Document Type

Article

Publication Title

Duquesne Law Review

Publication Date

2014

Volume

52

First Page

335

Abstract

(Excerpt)

Rakoff shook his brightly dyed red hair as he shivered alongside the others waiting for the bullet train. It was a miserably cold morning, but Rakoff's fellow passengers didn't seem to mind. Most of those standing on the platform were taking their spare moments to work in the global workspace. It looked like they were talking to themselves, typing on invisible keyboards, or blinking, but in fact they were working, completing crowdsourcing tasks. Other waiting passengers were interacting with business contacts by projecting their avatars out into the virtuality. It was cold, but there was not long to wait now; smart sensors gathered a continuous stream of data about riders to re-route the trains according to where they were needed.
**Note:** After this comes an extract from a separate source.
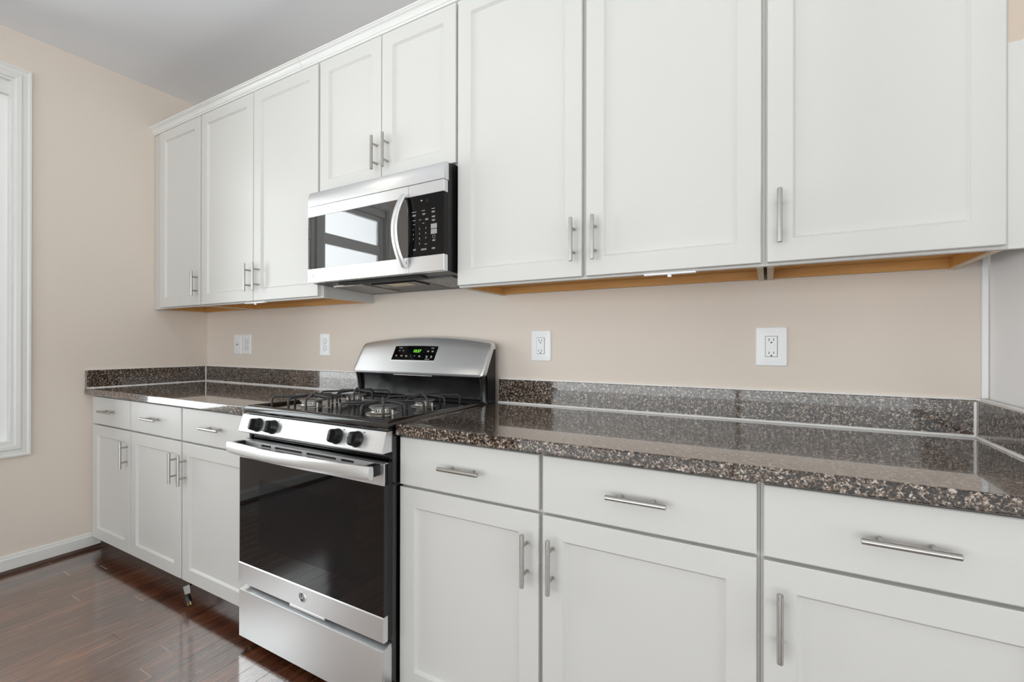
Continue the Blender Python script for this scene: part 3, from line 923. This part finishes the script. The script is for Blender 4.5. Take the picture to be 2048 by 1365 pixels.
# stainless backguard with an arched top
bm = NB()
rings = []
N = 40
def arch(x):
    q = (x - XM) / (X1 - X0) * 2
    return .0285 * (1 - q * q)
stn = [-.3805, -.3795, -.376, -.370] + [-.360 + .72 * i / (N - 1) for i in range(N)] + [.370, .376, .3795, .3805]
for q in stn:
    x = XM + q
    k = max(0, abs(q) - .362) / .0185
    sh = .014 * (1 - math.sqrt(max(0, 1 - k * k)))       # corner rounding
    zb, zt = 1.037 + sh * .9, 1.170 + arch(x) - sh
    sl = .076 / .137
    yy = lambda z: -.140 + (z - 1.037) * sl
    ring = [(-.112 + sh * .3, zb - .010), (-.128 + sh * .2, zb - .011), (-.138 + sh * .3, zb - .006), (yy(zb) - .001 + sh * .3, zb + .002)]
    for f in (.25, .5, .75): ring.append((yy(zb + (zt - zb) * f) + sh * .25, zb + (zt - zb) * f))
    ring += [(yy(zt - .004) + sh * .3, zt - .004), (yy(zt) + .004 + sh * .2, zt + .001), (yy(zt) + .010, zt + .002), (-.036, zt + .002), (-.036, zt - .010), (yy(zt) + .022, zt - .012)]
    rings.append([Vector((x, a, b)) for a, b in ring])
loft(bm, rings)
bg = put('backguard', bm, 'stainless', rg, True)
sl = .076 / .137
fz = Vector((0, sl, 1)).normalized(); fn = Vector((0, -1, sl)).normalized()
def face(x, z, d=0):
    return Vector((x, -.140 + (z - 1.037) * sl, z)) + fn * d
def fplate(bm, x0, x1, z0, z1, d0, d1, arc=0):
    n = 12
    def ring(ins, d):
        pts = [face(x0 + ins, z0 + ins, d), face(x1 - ins, z0 + ins, d)]
        for i in range(n + 1):
            q = 1 - i / n
            xx = x0 + ins + (x1 - x0 - 2 * ins) * q
            pts.append(face(xx, z1 - ins + arc * (1 - (2 * q - 1) ** 2), d))
        return pts
    loft(bm, [ring(0, d0), ring(0, d1 - .0008), ring(.001, d1)])
bm = NB(); fplate(bm, 1.7975, 2.0625, 1.0885, 1.1590, -.002, .0022, .0025); dsp = put('display', bm, 'stainless', bg)
bm = NB(); fplate(bm, 1.8010, 2.0590, 1.0915, 1.1560, .001, .0027, .0022); put('display_glass', bm, 'black_glass', dsp)
bm = NB(); text_bm(bm, '10:57', face(1.943, 1.1325, .003), (1, 0, 0), fz, .021); put('clock_digits', bm, 'clock_green', dsp)
bm = NB()
def dash(bm, x, z, w, h=.0022): 
    p = [face(x - w / 2, z - h / 2, .0031), face(x + w / 2, z - h / 2, .0031), face(x + w / 2, z + h / 2, .0031), face(x - w / 2, z + h / 2, .0031)]
    poly(bm, p)
for x, z, w in ((1.838, 1.147, .020), (2.030, 1.147, .017)): dash(bm, x, z, w, .0026)
for x, z, w, n in ((1.835, 1.134, .010, 1), (1.858, 1.134, .010, 1), (2.008, 1.134, .013, 2), (2.034, 1.134, .012, 2), (1.826, 1.112, .011, 2), (1.858, 1.112, .013, 2), (1.888, 1.111, .013, 2),
                   (1.915, 1.111, .004, 1), (1.938, 1.111, .006, 1), (1.967, 1.111, .012, 2), (2.010, 1.111, .011, 3), (2.036, 1.111, .011, 3), (2.018, 1.097, .026, 1)):
    for k in range(n): dash(bm, x + .001 * k, z - .0036 * k, w * (1 - .15 * k))
put('display_print', bm, 'white_print', dsp)
bm = NB(); box(bm, 1.83, 2.06, -.127, -.108, 1.0235, 1.0268); put('oven_vent', bm, 'burner_alu', bg)
# round emblem on the lower door trim
bm = NB(); lathe(bm, (1.9545, -.6953, .2875), (0, -1, 0), [(.0185, 0), (.0185, .0022), (.0165, .003), (.0155, .0024), (.0145, .0024)], 36); em = put('emblem', bm, 'stainless', od, True)
bm = NB(); lathe(bm, (1.9545, -.6975, .2875), (0, -1, 0), [(.0145, 0), (.0145, .0004)], 36); put('emblem_disc', bm, 'black_plastic', em)
bm = NB(); text_bm(bm, 'GE', (1.9545, -.6981, .2880), (1, 0, 0), (0, 0, 1), .0165, shear=.25)
for a in range(4):
    an = math.pi / 4 + a * math.pi / 2
    pts = [Vector((1.9545 + .0122 * math.cos(an + d), -.6982, .2875 + .0122 * math.sin(an + d))) for d in (-.55, -.3, 0, .3, .55)]
    tube(bm, pts, .0005, 6)
put('emblem_letters', bm, 'plate_plastic', em)

# ------------------------------------------------------------------ microwave
MX0, MX1, MY, MZ0, MZ1 = 1.5805, 2.3350, -.398, 1.436, 1.8375
mw = thing('microwave', ((MX0 + MX1) / 2, -.2, MZ0), 'stainless steel over-the-range microwave with a black control panel', 'microwave')
bm = NB()
prism_x(bm, [(-.372, 1.438), (-.372, 1.8365), (-.330, 1.8440), (-.003, 1.8440), (-.003, 1.4250)], MX0 + .002, MX1 - .002)
put('body', bm, 'black_plastic', mw)
bm = NB()
prism_x(bm, [(-.370, 1.771), (-.3965, 1.771), (MY, 1.7725), (MY + .001, 1.800), (MY + .006, 1.826), (MY + .012, 1.8365), (-.370, 1.8385)], MX0, MX1)
put('vent_panel', bm, 'stainless', mw, True)
DX = 2.1640
bm = NB()
w0, w1, v0, v1 = MX0 + .006, DX - .004, 1.4965, 1.7255
for a, b, c_, d_ in ((MX0, DX - .0006, v1, 1.7695), (MX0, DX - .0006, MZ0, v0)):
    box(bm, a, b, MY, -.374, c_, d_, .0012)
box(bm, MX0 + .001, w0, MY + .003, -.374, v0 - .001, v1 + .001)
dm = put('door', bm, 'stainless', mw)
bm = NB(); box(bm, w0 - .005, w1 + .003, MY + .0015, -.376, v0 - .0005, v1 + .0005); put('door_glass', bm, 'mirror_glass', dm)
# bowed handle
bm = NB()
rings = []
for i in range(25):
    q = i / 24 * 2 - 1
    z = 1.598 + q * .140
    k = 1 - q * q
    y = MY - .008 - .042 * k
    x = 2.151 - .010 * k
    w, d = .0155, .0065
    rings.append([Vector((x + w * math.copysign(abs(math.cos(a)) ** .6, math.cos(a)), y + d * math.copysign(abs(math.sin(a)) ** .8, math.sin(a)), z)) for a in [2 * math.pi * j_ / 16 for j_ in range(16)]])
loft(bm, rings); put('handle', bm, 'stainless', dm, True)
for z in (1.466, 1.730):
    bm = NB(); box(bm, 2.137, 2.163, MY - .010, MY + .002, z - .006, z + .006, .002); put('handle_mount', bm, 'stainless', dm)
# control side
bm = NB()
box(bm, DX + .0006, MX1, MY, -.374, v1, 1.7695, .0012); cs = put('control_trim', bm, 'stainless', mw)
bm = NB(); box(bm, DX + .0006, MX1, MY, -.374, MZ0, v0, .0012); put('control_trim', bm, 'stainless', mw)
bm = NB(); box(bm, DX + .0006, MX1 - .001, MY + .0012, -.374, v0 - .0005, v1 + .0005); kp = put('keypad', bm, 'black_glass', mw)
bm = NB(); yk = MY + .0009
def kt(s, x, z, h): text_bm(bm, s, (x, yk, z), (1, 0, 0), (0, 0, 1), h, 0)
for i, row in enumerate(('123', '456', '789', ' 0 ')):
    for j_, ch in enumerate(row):
        if ch != ' ': kt(ch, 2.190 + .030 * j_, 1.600 - .0185 * i, .0095)
def kd(x, z, w, h=.0015): poly(bm, [(x - w / 2, yk, z - h / 2), (x + w / 2, yk, z - h / 2), (x + w / 2, yk, z + h / 2), (x - w / 2, yk, z + h / 2)])
for x, z, w, n in ((2.193, 1.666, .022, 1), (2.193, 1.655, .017, 2), (2.238, 1.666, .015, 1), (2.240, 1.655, .014, 2), (2.285, 1.668, .015, 1), (2.285, 1.658, .015, 2),
                   (2.193, 1.634, .014, 1), (2.222, 1.634, .010, 1), (2.254, 1.634, .014, 2), (2.286, 1.640, .016, 2), (2.286, 1.627, .015, 2), (2.193, 1.619, .010, 1), (2.238, 1.619, .010, 1),
                   (2.250, 1.540, .012, 1), (2.288, 1.552, .013, 2), (2.195, 1.525, .013, 2), (2.240, 1.523, .026, 2), (2.286, 1.523, .015, 2)):
    for k in range(n): kd(x, z - .0036 * k, w)
tube(bm, [Vector((2.288 + .006 * math.cos(a), yk, 1.564 + .006 * math.sin(a))) for a in [2 * math.pi * i / 20 for i in range(21)]], .0005, 5)
put('key_print', bm, 'white_print', kp)
bm = NB()
for z in (1.603, 1.583): box(bm, 2.274, 2.302, yk - .0004, yk + .0006, z - .0088, z + .0088)
put('start_button', bm, 'grey_print', kp)
bm = NB(); kd(2.229, 1.705, .008, .004); kt(':', 2.256, 1.703, .016); put('status_display', bm, 'white_print', kp)
# maker's mark: ring with letters
bm = NB()
lc = Vector((1.6105, MY - .0004, 1.467))
tube(bm, [lc + Vector((.0085 * math.cos(a), 0, .0085 * math.sin(a))) for a in [2 * math.pi * i / 28 for i in range(29)]], .0009, 6)
tube(bm, [lc + Vector((0, 0, .004)), lc + Vector((0, 0, -.0035)), lc + Vector((.004, 0, -.0035))], .0008, 6)
text_bm(bm, 'LG', (1.633, MY - .0001, 1.466), (1, 0, 0), (0, 0, 1), .017, .0004)
put('logo', bm, 'grey_print', dm)
# underside
ZB = 1.4222
def tilt(bm):
    for v in bm.verts: v.co.z += (1.4375 - ZB) + (v.co.y + .372) * (1.4250 - 1.4380) / .369
bm = NB()
box(bm, MX0 + .002, MX1 - .002, -.370, -.003, ZB - .0015, ZB, 0); tilt(bm)
un = put('underside', bm, 'grey_plastic', mw)
for xa, xb in ((1.625, 1.800), (2.115, 2.290)):
    bm = NB(); box(bm, xa, xb, -.285, -.060, ZB - .006, ZB - .001, .002); tilt(bm); gf = put('grease_filter', bm, 'filter_mesh', mw)
    bm = NB()
    for a, b, c_, d_ in ((xa - .006, xb + .006, -.291, -.285), (xa - .006, xb + .006, -.060, -.054), (xa - .006, xa, -.285, -.060), (xb, xb + .006, -.285, -.060)):
        box(bm, a, b, c_, d_, ZB - .0075, ZB - .001)
    tilt(bm); put('filter_rim', bm, 'burner_alu' if xa < 2 else 'grey_plastic', gf)
bm = NB(); box(bm, 1.72, 2.19, -.352, -.312, ZB - .010, ZB - .001, .003); tilt(bm); put('air_intake', bm, 'black_matte', mw)
bm = NB(); box(bm, 1.835, 2.085, -.270, -.170, ZB - .008, ZB - .001, .002); tilt(bm); put('lamp_cover', bm, 'black_plastic', mw)
bm = NB(); box(bm, 1.915, 2.035, -.255, -.205, ZB - .0095, ZB - .007, .001); tilt(bm); put('lamp_lens', bm, 'lens_warm', mw)

# ------------------------------------------------------------------ loose plug under the left cabinets
pg = thing('power_plug', (1.10, -.643, 0), 'loose black three-prong power plug with a grey tag hanging under the left cabinets', 'plug')
ax = Vector((.028, 0, -.062)).normalized()
P0 = Vector((1.102, -.651, .0535))
d, u, v = frame_of(ax)
bm = NB()
def oval(c, a, b): return [c + Vector((1, 0, .45)).normalized() * a * math.cos(2 * math.pi * i / 20) + Vector((0, 1, 0)) * b * math.sin(2 * math.pi * i / 20) for i in range(20)]
loft(bm, [oval(P0 + ax * s, a, b) for s, a, b in ((-.012, .0045, .0045), (0, .0060, .0058), (.006, .0075, .007), (.010, .0120, .0105), (.016, .0145, .0125), (.034, .0158, .0135), (.0375, .0150, .0125))])
put('plug_body', bm, 'black_plastic', pg, True)
e = Vector((1, 0, .45)).normalized()
Q = P0 + ax * .0372
for s in (-1, 1):
    bm = NB(); q = Q + e * (s * .0064) + Vector((0, -.003, 0))
    r0 = [q + e * (a * .0009) + Vector((0, b * .0032, 0)) for a, b in ((-1, -1), (1, -1), (1, 1), (-1, 1))]
    loft(bm, [r0, [p + ax * .0125 for p in r0], [p.lerp(q, .35) + ax * .0145 for p in r0]]); put('prong', bm, 'brass', pg)
bm = NB(); q = Q + Vector((0, .007, 0)); cyl(bm, q, q + ax * .016, .0024, seg=10, bev=.001); put('prong', bm, 'brass', pg)
bm = NB(); tube(bm, smooth_path([P0 - ax * .010, P0 - ax * .017, Vector((1.084, -.634, .0730)), Vector((1.074, -.612, .0740)), Vector((1.072, -.588, .0740))], 6, .012), .0040, 10); put('cord', bm, 'black_plastic', pg, True)
bm = NB()
A, B = P0 - ax * .031, P0 + ax * .004
rings = []
for c_, w in ((A, .0165), (B, .0125)):
    rings.append([c_ + e * (w * 1.0 * q) + Vector((0, -.0065 + .004 * q * q, 0)) for q in (-1, -.5, 0, .6, 1.1, 1.7)])
rv = [[bm.verts.new(p) for p in r] for r in rings]
for i in range(5): bm.faces.new((rv[0][i], rv[0][i + 1], rv[1][i + 1], rv[1][i]))
tg = bmesh.ops.solidify(bm, geom=list(bm.faces), thickness=.0006)
put('tag', bm, 'tag_paper', pg, label='grey paper tag folded round the cord')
About two minutes later, the bullet train arrived and Rakoff's implant chimed as train fare was automatically deducted from his UCoin crypto currency account.

As Rakoff's kilt brushed past the doors, terms, conditions, and limited liability provisions from the train downloaded into his implant and flitted across his vision in an exhausting and unreadable blur, leaving him dizzy and nauseated. Such a tedious, useless, and annoying waste of perfectly good computing power made him figuratively (as well as literally) ill. Multiple times per day, every minute of the day, in every city across the global village, every netizen was bombarded with legal terms that no one could negotiate, let alone understand, even if they had tried. Which they hadn't, because who would waste their time so pointlessly? Such terms were a particular source of frustration because their lengthy and cumbersome files interfaced especially poorly with the visual implant that had become so popular during the last year. Not only were these legal documents tedious and impossible to avoid seeing, but they often left implant users with a terrible headache that lasted for hours. In response to consumer complaints, companies blamed these types of headaches on bugs in the interface with the implant. Whatever the cause, ouch!